— Goal —
Extract the lines from the first one in the records below through the line containing "sc.view_settings.gamma = 1.0", keeping both ends and leaving out any pictures.

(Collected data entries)
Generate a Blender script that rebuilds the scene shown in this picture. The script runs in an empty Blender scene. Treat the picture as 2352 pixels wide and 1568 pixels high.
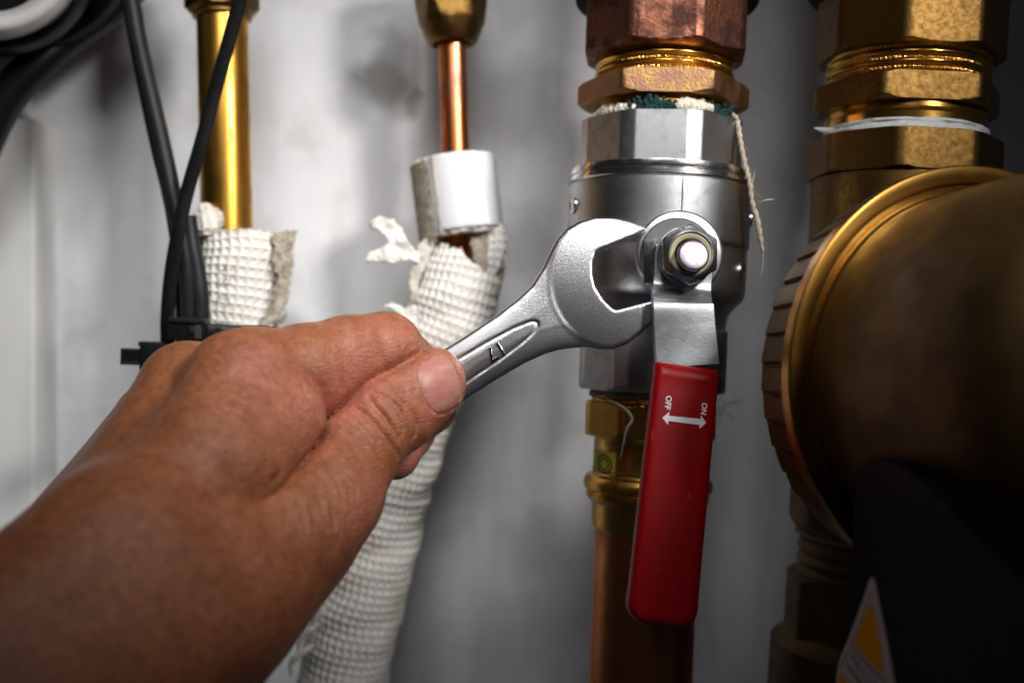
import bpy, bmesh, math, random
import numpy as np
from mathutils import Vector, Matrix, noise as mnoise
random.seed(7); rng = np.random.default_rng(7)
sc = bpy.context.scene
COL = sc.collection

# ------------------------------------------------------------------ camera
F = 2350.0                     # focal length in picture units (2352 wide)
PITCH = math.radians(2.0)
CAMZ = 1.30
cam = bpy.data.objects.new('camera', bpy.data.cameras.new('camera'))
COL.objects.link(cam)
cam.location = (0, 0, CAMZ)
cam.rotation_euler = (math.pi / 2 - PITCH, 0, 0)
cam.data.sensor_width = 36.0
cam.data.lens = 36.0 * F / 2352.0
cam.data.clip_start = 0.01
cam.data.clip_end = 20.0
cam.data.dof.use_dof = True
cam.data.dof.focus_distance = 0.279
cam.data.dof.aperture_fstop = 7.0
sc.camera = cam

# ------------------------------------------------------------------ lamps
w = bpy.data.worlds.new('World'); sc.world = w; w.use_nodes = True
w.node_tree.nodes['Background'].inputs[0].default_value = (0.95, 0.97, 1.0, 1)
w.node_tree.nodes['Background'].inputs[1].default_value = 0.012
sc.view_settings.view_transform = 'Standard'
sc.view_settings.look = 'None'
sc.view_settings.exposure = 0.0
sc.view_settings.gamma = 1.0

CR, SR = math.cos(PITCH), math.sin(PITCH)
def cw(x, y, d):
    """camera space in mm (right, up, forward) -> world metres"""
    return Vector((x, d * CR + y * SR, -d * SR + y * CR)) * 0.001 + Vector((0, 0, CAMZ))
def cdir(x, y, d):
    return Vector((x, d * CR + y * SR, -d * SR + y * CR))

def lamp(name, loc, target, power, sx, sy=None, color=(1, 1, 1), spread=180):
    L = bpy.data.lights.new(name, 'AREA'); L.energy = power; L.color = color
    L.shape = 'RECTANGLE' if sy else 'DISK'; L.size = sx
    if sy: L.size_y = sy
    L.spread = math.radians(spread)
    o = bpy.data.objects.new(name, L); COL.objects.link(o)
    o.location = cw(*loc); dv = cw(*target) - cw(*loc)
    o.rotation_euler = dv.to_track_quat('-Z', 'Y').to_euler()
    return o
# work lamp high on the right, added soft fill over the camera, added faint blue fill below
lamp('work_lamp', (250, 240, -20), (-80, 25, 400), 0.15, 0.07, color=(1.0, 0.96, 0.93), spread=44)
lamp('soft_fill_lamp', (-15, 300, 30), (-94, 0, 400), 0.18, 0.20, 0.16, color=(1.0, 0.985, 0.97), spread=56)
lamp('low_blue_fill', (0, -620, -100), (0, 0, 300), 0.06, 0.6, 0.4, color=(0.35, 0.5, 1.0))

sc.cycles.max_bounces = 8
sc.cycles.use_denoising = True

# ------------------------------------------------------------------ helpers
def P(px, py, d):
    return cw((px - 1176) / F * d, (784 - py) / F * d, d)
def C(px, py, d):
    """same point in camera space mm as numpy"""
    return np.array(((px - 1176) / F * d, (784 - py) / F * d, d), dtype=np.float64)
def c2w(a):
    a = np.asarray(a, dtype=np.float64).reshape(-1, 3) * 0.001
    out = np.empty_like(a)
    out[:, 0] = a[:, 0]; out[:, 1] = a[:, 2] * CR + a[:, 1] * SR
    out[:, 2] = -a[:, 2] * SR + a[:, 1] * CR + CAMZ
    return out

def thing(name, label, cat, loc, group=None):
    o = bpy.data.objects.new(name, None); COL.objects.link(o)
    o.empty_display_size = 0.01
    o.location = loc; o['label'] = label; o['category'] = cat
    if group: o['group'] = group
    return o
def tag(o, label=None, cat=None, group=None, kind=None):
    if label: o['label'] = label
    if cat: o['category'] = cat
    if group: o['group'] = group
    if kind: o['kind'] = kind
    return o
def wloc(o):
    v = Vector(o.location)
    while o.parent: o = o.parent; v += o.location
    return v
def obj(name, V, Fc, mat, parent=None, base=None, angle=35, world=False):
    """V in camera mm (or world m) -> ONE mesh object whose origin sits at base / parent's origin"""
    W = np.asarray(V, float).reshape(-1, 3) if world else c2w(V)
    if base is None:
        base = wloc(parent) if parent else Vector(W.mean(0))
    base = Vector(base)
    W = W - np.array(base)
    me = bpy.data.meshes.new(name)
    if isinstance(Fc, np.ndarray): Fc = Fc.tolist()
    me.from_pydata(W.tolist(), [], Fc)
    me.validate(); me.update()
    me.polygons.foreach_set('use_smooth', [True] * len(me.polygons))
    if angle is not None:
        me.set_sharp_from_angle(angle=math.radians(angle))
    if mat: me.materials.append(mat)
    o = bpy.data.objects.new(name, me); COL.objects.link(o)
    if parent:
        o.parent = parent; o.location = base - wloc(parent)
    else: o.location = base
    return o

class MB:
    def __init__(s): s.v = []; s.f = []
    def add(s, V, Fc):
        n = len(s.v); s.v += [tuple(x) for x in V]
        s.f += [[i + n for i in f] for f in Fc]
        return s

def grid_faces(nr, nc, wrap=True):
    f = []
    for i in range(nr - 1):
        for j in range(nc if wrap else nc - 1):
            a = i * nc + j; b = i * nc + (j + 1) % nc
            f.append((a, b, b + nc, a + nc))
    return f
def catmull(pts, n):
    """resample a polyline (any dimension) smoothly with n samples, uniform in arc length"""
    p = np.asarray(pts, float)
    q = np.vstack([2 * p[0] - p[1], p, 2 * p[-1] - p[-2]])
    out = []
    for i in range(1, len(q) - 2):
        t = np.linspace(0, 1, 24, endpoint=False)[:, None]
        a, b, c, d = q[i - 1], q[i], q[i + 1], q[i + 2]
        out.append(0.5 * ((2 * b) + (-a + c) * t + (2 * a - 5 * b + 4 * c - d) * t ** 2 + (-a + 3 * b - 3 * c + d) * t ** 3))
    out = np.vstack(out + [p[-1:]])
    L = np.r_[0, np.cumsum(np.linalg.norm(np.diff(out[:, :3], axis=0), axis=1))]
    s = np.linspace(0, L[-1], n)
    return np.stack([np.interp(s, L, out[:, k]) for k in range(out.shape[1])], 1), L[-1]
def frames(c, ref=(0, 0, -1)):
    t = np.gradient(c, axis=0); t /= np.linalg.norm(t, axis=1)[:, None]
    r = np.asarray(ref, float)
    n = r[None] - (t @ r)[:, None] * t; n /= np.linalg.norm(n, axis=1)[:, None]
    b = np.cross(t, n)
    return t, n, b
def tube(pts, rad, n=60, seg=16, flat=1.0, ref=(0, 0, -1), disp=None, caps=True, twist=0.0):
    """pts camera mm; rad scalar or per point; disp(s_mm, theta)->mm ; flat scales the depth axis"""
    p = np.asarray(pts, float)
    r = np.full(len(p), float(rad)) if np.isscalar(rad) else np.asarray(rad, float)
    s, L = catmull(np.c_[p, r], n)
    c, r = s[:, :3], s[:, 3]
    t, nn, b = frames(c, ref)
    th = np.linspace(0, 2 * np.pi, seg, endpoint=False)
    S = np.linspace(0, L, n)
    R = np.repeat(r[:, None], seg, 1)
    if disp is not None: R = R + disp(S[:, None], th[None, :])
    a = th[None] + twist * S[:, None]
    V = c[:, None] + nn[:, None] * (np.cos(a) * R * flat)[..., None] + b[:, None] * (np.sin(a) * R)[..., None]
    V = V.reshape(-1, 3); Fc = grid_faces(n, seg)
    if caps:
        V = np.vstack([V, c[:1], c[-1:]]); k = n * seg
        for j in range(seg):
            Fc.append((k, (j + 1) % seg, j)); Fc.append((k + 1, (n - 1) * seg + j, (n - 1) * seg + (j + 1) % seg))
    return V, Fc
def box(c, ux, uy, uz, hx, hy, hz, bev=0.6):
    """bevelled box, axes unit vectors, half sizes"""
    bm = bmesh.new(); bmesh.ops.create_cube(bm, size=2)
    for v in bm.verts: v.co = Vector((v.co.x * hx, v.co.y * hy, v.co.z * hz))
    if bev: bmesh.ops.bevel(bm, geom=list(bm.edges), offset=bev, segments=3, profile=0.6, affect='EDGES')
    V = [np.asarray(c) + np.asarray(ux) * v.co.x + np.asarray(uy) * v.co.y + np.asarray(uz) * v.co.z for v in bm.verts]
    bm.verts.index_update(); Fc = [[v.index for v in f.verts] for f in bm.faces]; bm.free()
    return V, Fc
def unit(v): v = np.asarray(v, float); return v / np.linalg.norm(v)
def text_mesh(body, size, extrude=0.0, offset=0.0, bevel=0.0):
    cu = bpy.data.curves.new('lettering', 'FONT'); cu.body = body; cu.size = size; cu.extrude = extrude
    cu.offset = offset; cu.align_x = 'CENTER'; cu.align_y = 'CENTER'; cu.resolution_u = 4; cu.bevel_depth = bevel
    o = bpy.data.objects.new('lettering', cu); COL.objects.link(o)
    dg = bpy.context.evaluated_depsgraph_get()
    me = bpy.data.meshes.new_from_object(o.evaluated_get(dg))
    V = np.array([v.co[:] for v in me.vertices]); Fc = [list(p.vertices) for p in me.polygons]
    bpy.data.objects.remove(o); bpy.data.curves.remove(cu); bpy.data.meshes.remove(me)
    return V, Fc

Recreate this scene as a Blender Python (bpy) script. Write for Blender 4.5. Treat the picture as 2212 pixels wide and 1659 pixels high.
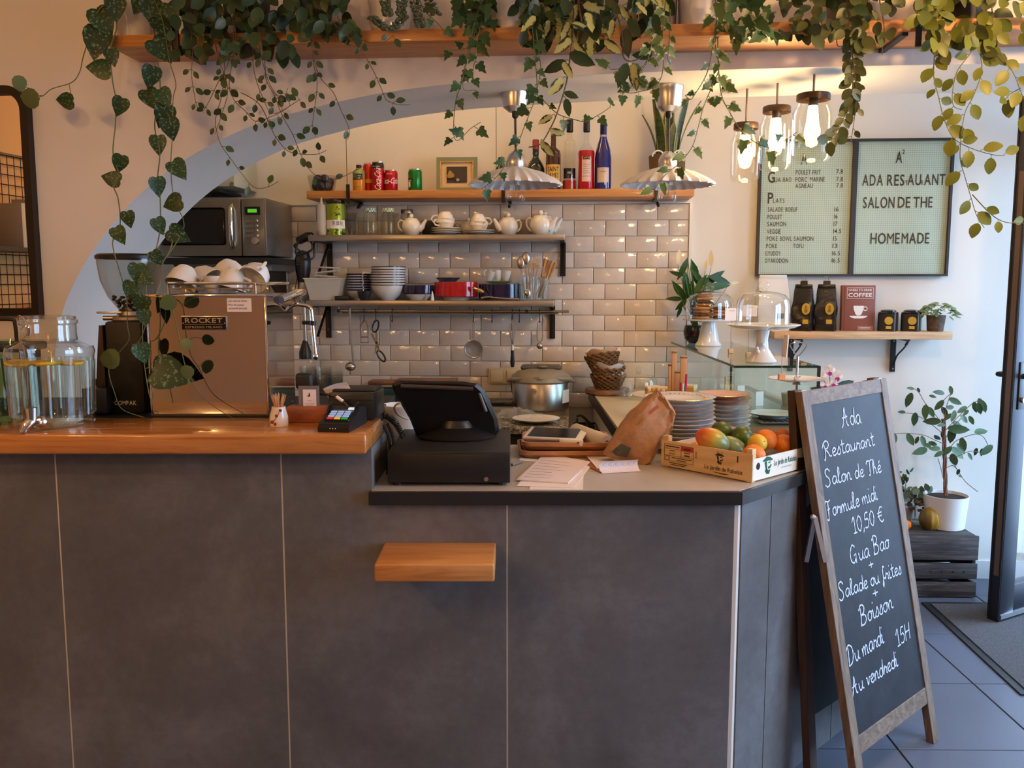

— The output —
Generate a Blender script that rebuilds the scene shown in this picture. The script runs in an empty Blender scene. Treat the picture as 2352 pixels wide and 1568 pixels high.
import bpy, bmesh, math, random
import numpy as np
from mathutils import Vector, Matrix, noise as mnoise
random.seed(7); rng = np.random.default_rng(7)
sc = bpy.context.scene
COL = sc.collection

# ------------------------------------------------------------------ camera
F = 2350.0                     # focal length in picture units (2352 wide)
PITCH = math.radians(2.0)
CAMZ = 1.30
cam = bpy.data.objects.new('camera', bpy.data.cameras.new('camera'))
COL.objects.link(cam)
cam.location = (0, 0, CAMZ)
cam.rotation_euler = (math.pi / 2 - PITCH, 0, 0)
cam.data.sensor_width = 36.0
cam.data.lens = 36.0 * F / 2352.0
cam.data.clip_start = 0.01
cam.data.clip_end = 20.0
cam.data.dof.use_dof = True
cam.data.dof.focus_distance = 0.279
cam.data.dof.aperture_fstop = 7.0
sc.camera = cam

# ------------------------------------------------------------------ lamps
w = bpy.data.worlds.new('World'); sc.world = w; w.use_nodes = True
w.node_tree.nodes['Background'].inputs[0].default_value = (0.95, 0.97, 1.0, 1)
w.node_tree.nodes['Background'].inputs[1].default_value = 0.012
sc.view_settings.view_transform = 'Standard'
sc.view_settings.look = 'None'
sc.view_settings.exposure = 0.0
sc.view_settings.gamma = 1.0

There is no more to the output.